Se sente desrespeitada no Congresso?

Esses desrespeitos acontecem, mas digo sempre: que briguem as ideias e não as pessoas. O debate tem que ser de ideias e não sobre quem eu sou. Existe uma minoria de bolsonaristas que quer barrar nossas ideias por eu ser uma travesti. Mas a maioria do Congresso não é assim. 

Do campo de vista político, o que precisa para influenciar o fim desses preconceitos?

Não tem outra forma de combater o preconceito que não seja por meio da educação. Sou professora de literatura, dei aula por 20 anos, e digo sempre: toda vez que a palavra falha, a violência entra em cena. Uma pessoa bate quando não consegue mais conversar. A violência se manifesta na ausência de diálogo, e o diálogo acontece na escola. Mas como não se discute por medo político, porque grupos da ultra direita perseguem professores, está se criando um ambiente fértil para fossilizar o preconceito. Tabu se constrói com ausência de diálogo. Combate à LGBTfobia, ao racismo, a todos os preconceitos, isso se dá na escola, que é para formar cidadão, para formar a sociedade que a gente quer.

Para finalizar, qual a sua avaliação do governo de Romeu Zema?
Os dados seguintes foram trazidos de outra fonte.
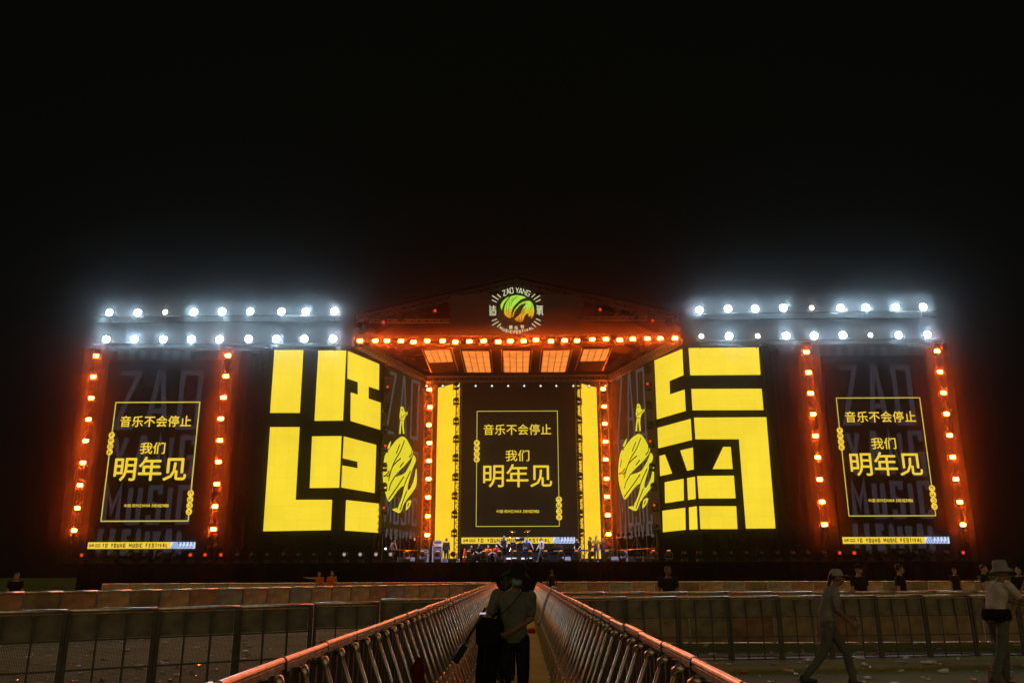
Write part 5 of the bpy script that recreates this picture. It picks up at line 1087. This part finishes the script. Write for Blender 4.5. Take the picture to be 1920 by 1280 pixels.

A avaliação positiva que dão ao governo Zema não é devido ao governo, mas à gestão anterior do Fernando Pimentel (PT), que foi um fracasso. Mas a gestão de Romeu Zema é muito ruim e pior agora, no final, ficar brigando com presidente. Não é papel de governador brigar com o presidente. Temos que ter uma relação republicana de trazer recurso para Minas. Estou vendo o Zema antecipar o debate eleitoral, porque quer ser vice. Ele não tem capital político para ser candidato nem partido com fôlego para uma candidatura de peso. Isso fica muito ruim para Minas, porque recebeu o presidente. Nós, de Minas Gerais, temos a alma de receber bem as pessoas. Também tenho críticas ao governo Lula, como tenho ao governo Zema. Mas ali não era momento para discutir.